The unraveling of the New York Yankees, which has been gradual and generally comic most of the season, is accelerating as the season's end nears.

Even if the Yanks win this World Series, there will be no need to break them up. That is now inevitable. Never have so many players wanted so badly to leave a great team.

"There is no way I will be back next year," was the word today from Roy White, who has conducted himself with quiet dignity in the midst of mayhem. "Plenty of others feel the same way."

Among them are Mickey Rivers and Thurman Munson, who have demanded to be traded. Mike Torrez is playing out his option and would vastly prefer Boston to New York. Ken Holtzman, the man at the bottom of the mine shaft, cannot possibly return. Catfish Hunter admits he may be finished.

"I have two years left on my contract. I intend to be paid. I can do Holtzman's job," Hunter snapped, meaning collect big money for doing nothing.

Few teams in history have had the talent, the proven names, that these Yankees do. Perhaps none ever has been so unhappy.

Manager Billy Martin flung incentive in the direction of Reggie Jackson, and prefaced it with several hundred works of cogent reasoning about Jackson's recent second-guessing of him, about how Jackson's job was to shut up and produce, and about how he - Martin - would "stand on my record."

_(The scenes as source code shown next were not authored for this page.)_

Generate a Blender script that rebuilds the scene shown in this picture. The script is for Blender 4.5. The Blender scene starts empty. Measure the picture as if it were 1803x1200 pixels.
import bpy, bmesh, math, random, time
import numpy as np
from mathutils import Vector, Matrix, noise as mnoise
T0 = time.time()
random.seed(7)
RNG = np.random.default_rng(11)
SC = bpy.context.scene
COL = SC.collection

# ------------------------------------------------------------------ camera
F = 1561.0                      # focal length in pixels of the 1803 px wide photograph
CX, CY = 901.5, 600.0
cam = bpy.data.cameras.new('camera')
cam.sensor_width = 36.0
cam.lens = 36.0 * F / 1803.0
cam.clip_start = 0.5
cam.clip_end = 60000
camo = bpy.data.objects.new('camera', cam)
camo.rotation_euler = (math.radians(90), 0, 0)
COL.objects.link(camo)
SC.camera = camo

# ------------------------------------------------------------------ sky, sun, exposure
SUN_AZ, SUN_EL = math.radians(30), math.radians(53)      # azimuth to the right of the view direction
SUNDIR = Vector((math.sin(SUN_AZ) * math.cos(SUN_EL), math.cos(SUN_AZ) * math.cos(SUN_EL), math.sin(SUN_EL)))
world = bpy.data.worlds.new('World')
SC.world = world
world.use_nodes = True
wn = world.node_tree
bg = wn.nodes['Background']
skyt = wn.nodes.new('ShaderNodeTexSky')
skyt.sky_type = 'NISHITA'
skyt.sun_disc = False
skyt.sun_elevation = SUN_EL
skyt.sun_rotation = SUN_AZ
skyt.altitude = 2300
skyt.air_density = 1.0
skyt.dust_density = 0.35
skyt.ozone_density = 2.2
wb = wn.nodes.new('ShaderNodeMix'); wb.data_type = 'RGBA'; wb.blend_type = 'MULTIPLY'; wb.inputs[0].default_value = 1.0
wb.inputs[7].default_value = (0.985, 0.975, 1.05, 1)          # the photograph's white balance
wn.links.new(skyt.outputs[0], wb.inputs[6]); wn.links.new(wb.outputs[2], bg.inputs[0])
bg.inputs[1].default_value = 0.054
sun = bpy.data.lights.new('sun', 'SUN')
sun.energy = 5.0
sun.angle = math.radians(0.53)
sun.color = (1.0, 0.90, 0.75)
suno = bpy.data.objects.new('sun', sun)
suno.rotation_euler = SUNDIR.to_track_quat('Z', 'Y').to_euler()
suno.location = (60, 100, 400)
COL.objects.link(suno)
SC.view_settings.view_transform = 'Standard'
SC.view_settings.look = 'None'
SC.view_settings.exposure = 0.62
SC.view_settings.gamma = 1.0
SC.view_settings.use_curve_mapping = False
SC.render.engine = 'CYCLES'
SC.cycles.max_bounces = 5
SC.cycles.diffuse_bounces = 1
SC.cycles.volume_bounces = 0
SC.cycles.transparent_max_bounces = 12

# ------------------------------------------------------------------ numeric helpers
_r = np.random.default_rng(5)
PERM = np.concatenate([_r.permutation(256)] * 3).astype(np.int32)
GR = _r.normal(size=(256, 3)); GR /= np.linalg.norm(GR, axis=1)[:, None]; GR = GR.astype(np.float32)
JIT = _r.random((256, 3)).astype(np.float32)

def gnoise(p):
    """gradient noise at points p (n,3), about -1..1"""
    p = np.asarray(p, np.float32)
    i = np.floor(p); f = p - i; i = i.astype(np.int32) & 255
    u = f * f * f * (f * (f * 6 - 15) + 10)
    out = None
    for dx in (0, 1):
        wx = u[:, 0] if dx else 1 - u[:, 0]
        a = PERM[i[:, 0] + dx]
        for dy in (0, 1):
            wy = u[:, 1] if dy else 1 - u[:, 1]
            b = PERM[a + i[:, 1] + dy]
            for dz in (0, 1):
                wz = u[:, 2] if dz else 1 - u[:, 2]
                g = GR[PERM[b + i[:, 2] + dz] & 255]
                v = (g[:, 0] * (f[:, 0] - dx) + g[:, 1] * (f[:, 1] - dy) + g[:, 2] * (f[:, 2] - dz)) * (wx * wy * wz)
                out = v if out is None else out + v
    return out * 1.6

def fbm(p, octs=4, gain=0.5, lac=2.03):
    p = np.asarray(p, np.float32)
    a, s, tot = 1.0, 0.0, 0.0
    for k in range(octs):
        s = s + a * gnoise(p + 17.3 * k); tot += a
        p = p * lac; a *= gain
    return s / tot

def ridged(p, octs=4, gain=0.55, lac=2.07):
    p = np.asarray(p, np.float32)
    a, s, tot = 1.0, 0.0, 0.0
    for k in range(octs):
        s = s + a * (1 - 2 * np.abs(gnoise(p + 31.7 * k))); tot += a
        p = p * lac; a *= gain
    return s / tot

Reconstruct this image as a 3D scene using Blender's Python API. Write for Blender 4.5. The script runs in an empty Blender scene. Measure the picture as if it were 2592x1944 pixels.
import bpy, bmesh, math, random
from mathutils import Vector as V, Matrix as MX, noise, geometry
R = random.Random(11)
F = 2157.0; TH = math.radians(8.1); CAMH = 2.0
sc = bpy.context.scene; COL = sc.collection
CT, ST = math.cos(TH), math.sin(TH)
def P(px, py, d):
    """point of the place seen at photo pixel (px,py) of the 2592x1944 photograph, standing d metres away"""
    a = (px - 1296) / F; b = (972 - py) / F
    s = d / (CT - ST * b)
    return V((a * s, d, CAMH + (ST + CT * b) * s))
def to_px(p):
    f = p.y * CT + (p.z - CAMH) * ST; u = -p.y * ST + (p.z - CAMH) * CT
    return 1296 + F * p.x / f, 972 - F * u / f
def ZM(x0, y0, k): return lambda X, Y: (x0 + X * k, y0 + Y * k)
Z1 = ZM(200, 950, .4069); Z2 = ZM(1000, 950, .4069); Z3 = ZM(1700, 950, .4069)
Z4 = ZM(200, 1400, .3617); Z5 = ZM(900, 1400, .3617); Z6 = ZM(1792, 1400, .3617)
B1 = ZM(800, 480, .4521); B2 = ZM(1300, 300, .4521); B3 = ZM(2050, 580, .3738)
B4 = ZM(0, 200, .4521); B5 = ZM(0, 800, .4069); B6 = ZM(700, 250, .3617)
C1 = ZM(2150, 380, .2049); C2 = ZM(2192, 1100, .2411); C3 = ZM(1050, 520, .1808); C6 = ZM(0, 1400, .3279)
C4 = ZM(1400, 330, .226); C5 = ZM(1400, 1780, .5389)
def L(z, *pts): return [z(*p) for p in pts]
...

Gabe Paul, the Gunther Gabel-Williams of general managers, tried to get his big, dangerous cats back on their stools today in a fierce and preposterous morning press conference.

"In Toronto, earlier this year, I told our players to cut out the bull and play ball and they did," said Paul. "I'm telling our players now to bear down and forget all the bull . . ."

Paul maintained that "this is just another chapter in the tumultous history of the '77 Yankees." But every Yankee knows this also is the final chapter, Year-long frictions, long documented but officially covered up, now are coming full into the open.

"If I had managed this team this year," said a veteran Yankee starter today, we'd have won by 20 games. We're here on dumb luck. We had too much talent not to win, no matter how badly it was used.

"We haven't used our speed. We just worship the home run and the big inning. The owner orders lineup changes," said the player who refused "for now" to have his name used.

Today the Yankee knack for the ridiculous may have peaked when Jackson and Munson, who seldom agree, both insisted that they would boycott the rest of the Series if their boxseat ticket allocations here were not improved.

"These tickets are a disgrace," said Jackson. "I won't put on my uniform. I'll sit in the clubhouse until Bowie Kuhn brings me tickets.

Poor Paul's only answer to that was, "We did the best we could with what we had . . . Here are my two tickets and I'm giving them up to nobody."

Plenty of teams have had five personalities as complex, fractious and touchy as George Steinbrenner, Martin, Jackson, Munson and Rivers. But no team has had the misfortune for such a quintet to be (1) the owner, (2) the manager, and (3) the three most important everyday players.

Add to that the new freedom of speech that players of the free-agent era feel with their multi year, set-for-life contracts, and - voila - you have the New York Yankees.

It often has been said that the fear of losing is the most powerful motivation in sports. If that is true, the New Yorkers remain dangerous down to the last out. No team in memory has so much to fear in defeat as these Yankees. In victory is refuge. In defeat, a thousand thorns in New York's briar patch.